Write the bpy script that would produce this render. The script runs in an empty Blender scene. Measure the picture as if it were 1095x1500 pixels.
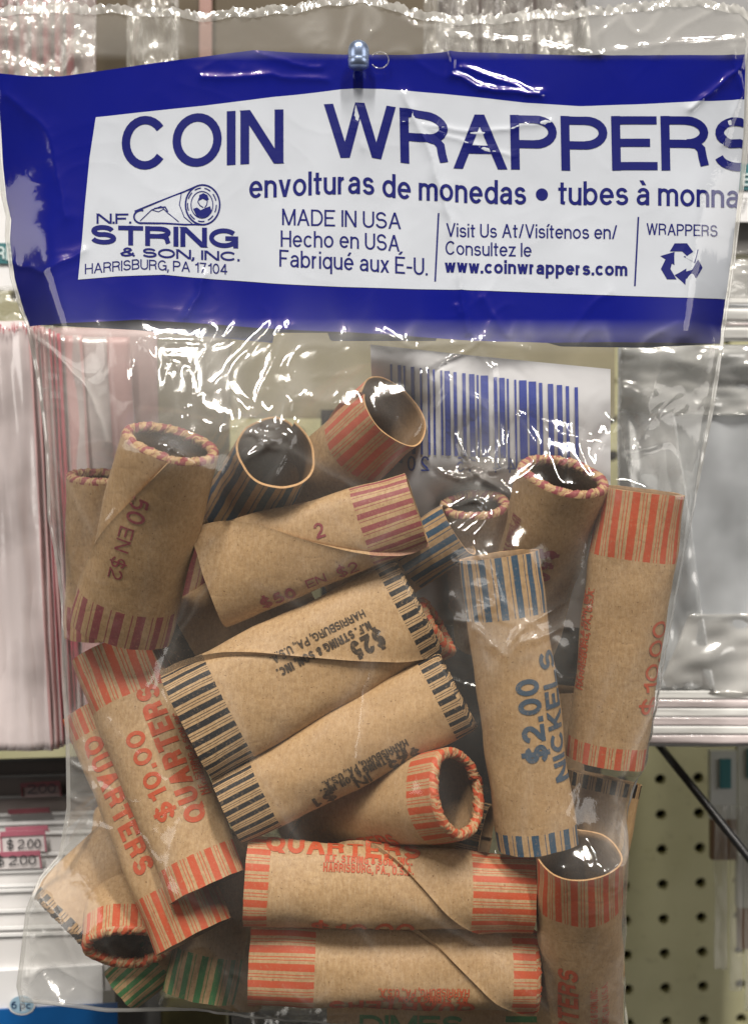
import bpy, math, random
import numpy as np
from mathutils import Vector
R = math.radians
random.seed(7)
SC = bpy.context.scene
COL = SC.collection

# ------------------------------------------------------------------ camera, world, lamps, exposure
S = 0.0002          # metres per photo pixel on the plane y = 0
D = 0.35            # camera distance from that plane
cam_d = bpy.data.cameras.new('camera'); cam = bpy.data.objects.new('camera', cam_d); COL.objects.link(cam)
cam.location = (0, -D, 0); cam.rotation_euler = (R(90), 0, 0)
cam_d.sensor_fit = 'VERTICAL'; cam_d.sensor_height = 24; cam_d.lens = 24*D/(1500*S)
cam_d.clip_start = 0.01; cam_d.clip_end = 20
cam_d.dof.use_dof = True; cam_d.dof.focus_distance = D-0.016; cam_d.dof.aperture_fstop = 7
SC.camera = cam

W = bpy.data.worlds.new("World"); SC.world = W; W.use_nodes = True
W.node_tree.nodes['Background'].inputs[0].default_value = (1.0, .93, .84, 1)
W.node_tree.nodes['Background'].inputs[1].default_value = 0.055

def area(name, loc, target, sx, sy, power, col):
    l = bpy.data.lights.new(name, 'AREA'); l.shape = 'RECTANGLE'; l.size = sx; l.size_y = sy
    l.energy = power; l.color = col
    o = bpy.data.objects.new(name, l); COL.objects.link(o); o.location = loc
    o.rotation_euler = (Vector(target)-Vector(loc)).to_track_quat('-Z', 'Y').to_euler()
    return o
area('ceiling_light', (-0.40, -1.15, 1.70), (0, 0, 0), 0.09, 0.7, 34, (1, .94, .86))
area('ceiling_light', (0.45, -1.05, 1.75), (0, 0, 0), 0.09, 0.7, 34, (1, .94, .86))
area('aisle_light', (-2.5, -1.25, 0.5), (0, 0, 0), 1.8, 1.3, 20, (1, .95, .89))  # added soft fill from the side, also puts sheen on the film edges
area('aisle_light', (2.5, -1.25, 0.6), (0, 0, 0), 1.8, 1.3, 20, (1, .95, .89))  # added matching fill from the other side

SC.view_settings.view_transform = 'Standard'; SC.view_settings.look = 'None'
SC.view_settings.exposure = 0.22; SC.view_settings.gamma = 1
SC.cycles.use_denoising = True
SC.cycles.transparent_max_bounces = 32
SC.cycles.max_bounces = 8
SC.cycles.sample_clamp_indirect = 4

# ------------------------------------------------------------------ coordinates
def at(px, py, y=0.0):
    k = (D+y)/D
    return Vector(((px-547.5)*S*k, y, (750-py)*S*k))
def pxs(y=0.0):                      # size of one pixel at depth y
    return S*(D+y)/D

# ------------------------------------------------------------------ noise (numpy gradient noise)
_rs = np.random.RandomState(11)
_perm = _rs.permutation(256); _perm = np.concatenate([_perm, _perm, _perm])
_g3 = _rs.normal(size=(256, 3)); _g3 /= np.linalg.norm(_g3, axis=1)[:, None]
def perlin(x, y, z=0.0):
    x, y, z = np.broadcast_arrays(np.asarray(x, float), np.asarray(y, float), np.asarray(z, float))
    xi, yi, zi = np.floor(x).astype(int), np.floor(y).astype(int), np.floor(z).astype(int)
    xf, yf, zf = x-xi, y-yi, z-zi
    f = lambda t: t*t*t*(t*(t*6-15)+10)
    u, v, w = f(xf), f(yf), f(zf)
    out = 0
    for a in (0, 1):
        for b in (0, 1):
            for c in (0, 1):
                h = _perm[_perm[_perm[(xi+a) & 255]+((yi+b) & 255)]+((zi+c) & 255)]
                g = _g3[h]
                d = g[..., 0]*(xf-a)+g[..., 1]*(yf-b)+g[..., 2]*(zf-c)
                out = out+d*(u if a else 1-u)*(v if b else 1-v)*(w if c else 1-w)
    return out*1.6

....

Task prompt = Your task is to report how many lines of the material include the string "that". Give the number and no other words.

Exercise solution = 2